Friday, Dec. 11, 1964

The Widower Takes a Wife

Poor Richard. Success defines the limits of a playwright; failure may suggest his aspirations. Jean Kerr's Poor Richard is that kind of failure. She comes to the new play still wearing the life-of-the-party grin from Mary, Mary, but something in her mind is now saying that life is not that kind of party at all, and the result is a probing but irresolute comedy. Mary, Mary was a joke-filled shopping bag that existed to be torn so that the laughs would tumble out. Poor Richard is a net hopefully cast to trap character and at least two themes of some gravity--the capacity to love and the squandering of talent.

Richard Ford (Alan Bates) is a best-selling poet who was once indentured to his creative task but now plays host to his legend. If a lovely flame has died, no smoke gets in poor Richard's eyes, only more liquor to his lips. He has the kind of flypaper charm that women love to get stuck with. Inevitably, a Columbia journalism student (Joanna Pettet), who has worshiped him between hard covers, proposes marriage.

But the widower-poet is haunted by the conviction that his late wife never thought he loved her and that he probably didn't. One of her journal entries unearthed by Richard's editor strikingly reveals the contrary, and with this security clearance as a love risk, the poet feels free to wed his blonde disciple.

The journal entry is the fulcrum of the play, and it intervenes like a deux-ex-Olivetti, imposing an arbitrary happy ending without being psychologically convincing. Like most writers, poor Richard may have been an edgy, self-absorbed husband, but two people who live together for any length of time read each other, without needing the assurance of posthumous journals. Jean Kerr knows this and says as much when she has a character remark that the present generation thinks love "isn't real unless we have a fever of 103."

Mrs. Kerr's concern with the abuse of talent is more than a housewifely horror of waste. Richard Ford is the man who has everything but has lost possession of himself. He is possessed by the world and lived by others. The treachery of money and fame is that they debunk money and fame, and Mrs. Kerr hints at this but refuses to put bite in the insight.

Regrettably, substance is frequently sacrificed to surface. Like Eliza crossing the ice floes, the compulsive witticist in Mrs.

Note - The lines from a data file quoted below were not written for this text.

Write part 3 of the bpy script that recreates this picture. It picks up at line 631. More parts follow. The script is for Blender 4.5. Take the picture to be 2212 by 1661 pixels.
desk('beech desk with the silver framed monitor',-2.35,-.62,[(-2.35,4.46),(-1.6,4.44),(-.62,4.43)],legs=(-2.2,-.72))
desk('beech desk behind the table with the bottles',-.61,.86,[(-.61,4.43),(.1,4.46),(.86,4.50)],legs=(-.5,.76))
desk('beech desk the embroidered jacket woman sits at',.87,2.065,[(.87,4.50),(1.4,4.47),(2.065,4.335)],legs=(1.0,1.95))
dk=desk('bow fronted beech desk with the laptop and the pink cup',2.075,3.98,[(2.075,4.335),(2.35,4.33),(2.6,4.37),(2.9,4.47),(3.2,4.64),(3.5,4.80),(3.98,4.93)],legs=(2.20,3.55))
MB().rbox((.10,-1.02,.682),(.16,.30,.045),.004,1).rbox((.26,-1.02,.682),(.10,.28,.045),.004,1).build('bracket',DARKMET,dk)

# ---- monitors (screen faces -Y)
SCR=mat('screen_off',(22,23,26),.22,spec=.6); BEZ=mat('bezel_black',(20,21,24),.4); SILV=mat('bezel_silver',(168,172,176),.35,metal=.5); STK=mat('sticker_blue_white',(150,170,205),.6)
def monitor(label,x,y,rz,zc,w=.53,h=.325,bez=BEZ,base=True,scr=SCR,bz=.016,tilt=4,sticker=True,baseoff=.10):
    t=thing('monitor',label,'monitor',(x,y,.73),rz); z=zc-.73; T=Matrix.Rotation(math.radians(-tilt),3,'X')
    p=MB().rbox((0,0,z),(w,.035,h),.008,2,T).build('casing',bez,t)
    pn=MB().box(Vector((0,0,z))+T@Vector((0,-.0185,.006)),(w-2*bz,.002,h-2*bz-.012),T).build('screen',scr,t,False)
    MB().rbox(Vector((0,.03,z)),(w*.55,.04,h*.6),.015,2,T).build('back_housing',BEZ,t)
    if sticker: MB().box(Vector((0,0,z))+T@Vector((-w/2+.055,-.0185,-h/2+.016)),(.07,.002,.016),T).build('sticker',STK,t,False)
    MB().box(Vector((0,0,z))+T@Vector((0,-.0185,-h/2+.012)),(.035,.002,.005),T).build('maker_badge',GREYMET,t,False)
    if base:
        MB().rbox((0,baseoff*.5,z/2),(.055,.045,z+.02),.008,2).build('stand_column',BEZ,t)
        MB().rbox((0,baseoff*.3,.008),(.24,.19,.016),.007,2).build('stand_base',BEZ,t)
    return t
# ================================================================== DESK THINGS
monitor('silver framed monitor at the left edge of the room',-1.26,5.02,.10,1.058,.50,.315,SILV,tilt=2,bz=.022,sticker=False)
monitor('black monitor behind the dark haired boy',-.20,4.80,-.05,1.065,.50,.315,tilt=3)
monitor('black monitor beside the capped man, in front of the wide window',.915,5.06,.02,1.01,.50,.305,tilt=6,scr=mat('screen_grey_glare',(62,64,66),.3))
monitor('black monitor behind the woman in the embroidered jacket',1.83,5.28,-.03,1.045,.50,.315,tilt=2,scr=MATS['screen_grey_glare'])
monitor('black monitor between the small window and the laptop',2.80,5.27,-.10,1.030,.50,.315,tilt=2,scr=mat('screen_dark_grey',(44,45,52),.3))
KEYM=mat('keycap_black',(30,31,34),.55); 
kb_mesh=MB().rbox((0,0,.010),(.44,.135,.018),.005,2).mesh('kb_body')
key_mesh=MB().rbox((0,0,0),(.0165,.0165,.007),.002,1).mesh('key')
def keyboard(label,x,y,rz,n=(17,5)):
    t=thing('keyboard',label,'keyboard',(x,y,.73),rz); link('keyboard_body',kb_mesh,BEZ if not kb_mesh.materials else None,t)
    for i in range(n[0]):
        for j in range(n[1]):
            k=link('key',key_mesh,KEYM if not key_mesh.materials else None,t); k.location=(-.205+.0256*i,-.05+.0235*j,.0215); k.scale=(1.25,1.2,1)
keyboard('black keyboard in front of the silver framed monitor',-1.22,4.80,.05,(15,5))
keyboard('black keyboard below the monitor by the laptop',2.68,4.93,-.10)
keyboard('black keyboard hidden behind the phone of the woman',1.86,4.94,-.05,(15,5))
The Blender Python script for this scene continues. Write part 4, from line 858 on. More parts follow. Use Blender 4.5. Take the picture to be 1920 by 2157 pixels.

Kerr reflects a mind too busy to stop and sink. But unlike lesser jokesmiths, Jean Kerr can always be trusted to produce the wit that is instant wisdom, as in "The affair you don't get over is the one you never had."

Poor Richard is not well served in direction and cast. Director Peter Wood has the Kon Tiki touch: he sets the play adrift for the night and apparently prays that it will reach its destination. As The Caretaker showed, Alan Bates is fearfully good at transmitting menace, but as a charmer his signals are garbled. As Bates's second mate-to-be, Joanna Pettet is an indelibly enticing ingenue, but speech is her impediment. She says all the words correctly, but her avidly sincere delivery turns comic gold into lead. Poor Richard is not rich enough to afford a cast and director who do more to put the play under than over.